The goal isn’t just to figure out how to avoid self-employment tax, but how to do so with clean, accurate books that can stand up to scrutiny. Every dollar you claim as a legitimate business expense is a dollar that isn’t subject to that 15.3% tax.
Using an S-Corp to Avoid Self-Employment Tax on Profits
This is often one of the most effective structural strategies for a profitable small business. An S-Corporation is a tax election that allows you to split your business’s income into two types: a salary and distributions. This can be really helpful for your tax liability.
So, how to avoid self-employment tax using an S-Corp? Let’s take a look at it in simple terms:
- You Pay Yourself a “Reasonable Salary”: As the owner-employee, you set a reasonable salary for the work you perform, which is subject to FICA taxes similar to self-employment tax.
- You Take the Remaining Profit as a Distribution: Any business profit left after you’ve paid your salary and other business expenses can be paid out to you as a shareholder distribution. These distributions are not subject to the 15.3% tax.
The key to this entire strategy is determining and paying yourself that “reasonable salary.” The IRS requires this to prevent business owners from paying themselves a tiny salary (like $10,000) and taking the rest as a tax-free distribution. This is where professional guidance is essential to stay compliant.
Why Get Professional Support for Self-Employment Taxes
A successful marketing consultant in Houston just recently worked with us, who was operating as a single-member limited liability company. The net income from her business was consistently high. This meant that her self-employed tax bill had a substantial value.
After analyzing her finances, we conducted her through the S-Corp election process. We helped her search and document a reasonable salary for a marketing director in our geographic location.
What she paid herself as that salary and the rest from the profit as a distribution meant that she could significantly lower her overall tax liabilities. A perfect example of legal ways to structure tax management on business profits is through smart, compliant structuring.
So, How to Avoid Self-Employment Tax?
While you can’t simply opt out of self-employment tax, you have significant control over how much you pay. By diligently tracking every tax deduction and, when your business is ready, adopting a more tax-efficient structure like an S-Corporation, you can legally reduce your burden.
These strategies are not about finding loopholes; they are about using the tax code as it was designed for a small business owner.

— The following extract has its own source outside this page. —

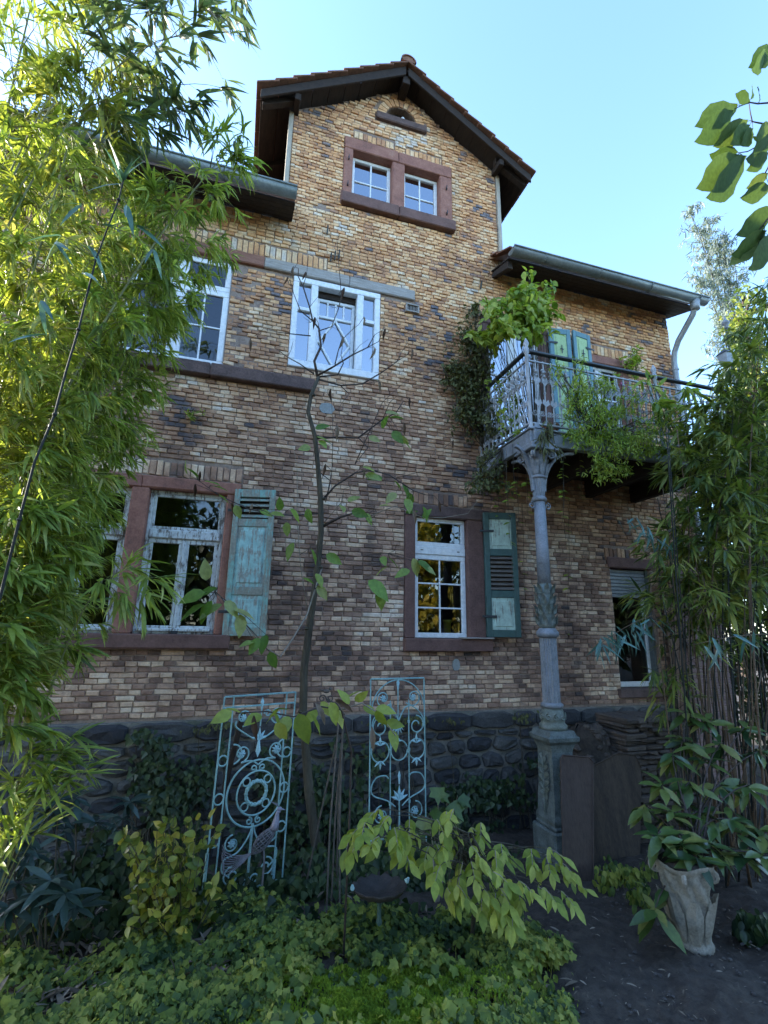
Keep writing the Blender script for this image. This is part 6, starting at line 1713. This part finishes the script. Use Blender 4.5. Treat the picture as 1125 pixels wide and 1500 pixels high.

Ready to build a smarter tax plan? If you’re a Texas business owner looking for guidance on structuring your business for better tax outcomes, the CPA-led team at Dabney Tax & Accounting Services can help. Contact us today to discuss your financial situation and see how we can support your goals.
FAQs About Self Employment Tax
How do I determine a "reasonable salary" for my S-Corp?
A reasonable salary is what a similar business would pay someone to do your job. Factors include your experience, your duties, and what businesses in your geographic location pay for similar roles. A CPA can help you research and document this figure using data from salary websites, industry reports, and professional experience to support your position.
What’s the difference between a limited liability company (LLC) and an S-Corp?
An LLC (Limited Liability Company) is a legal entity created by the state of Texas that provides liability protection for a small business. An S-Corp is a tax election you make with the IRS. Any LLC can choose to be taxed as an S-Corp, which allows for the salary/distribution structure that can help manage your tax liability.
At what income level should I consider an S-Corp election?
There’s no magic number, but once your net business income consistently exceeds your reasonable salary plus the additional costs of payroll and compliance, it may be time to evaluate an S-Corp. A CPA can help you run a break-even analysis to see if the tax savings would outweigh the administrative costs.
Does claiming more business expenses increase my audit risk?
Claiming all of your legitimate business expenses is your right as a taxpayer. The key is meticulous documentation. Increased audit risk usually comes from claiming deductions that are unusually high for your industry or that you can’t substantiate with receipts, logs, and a clear business purpose, not from claiming every tax deduction you are entitled to.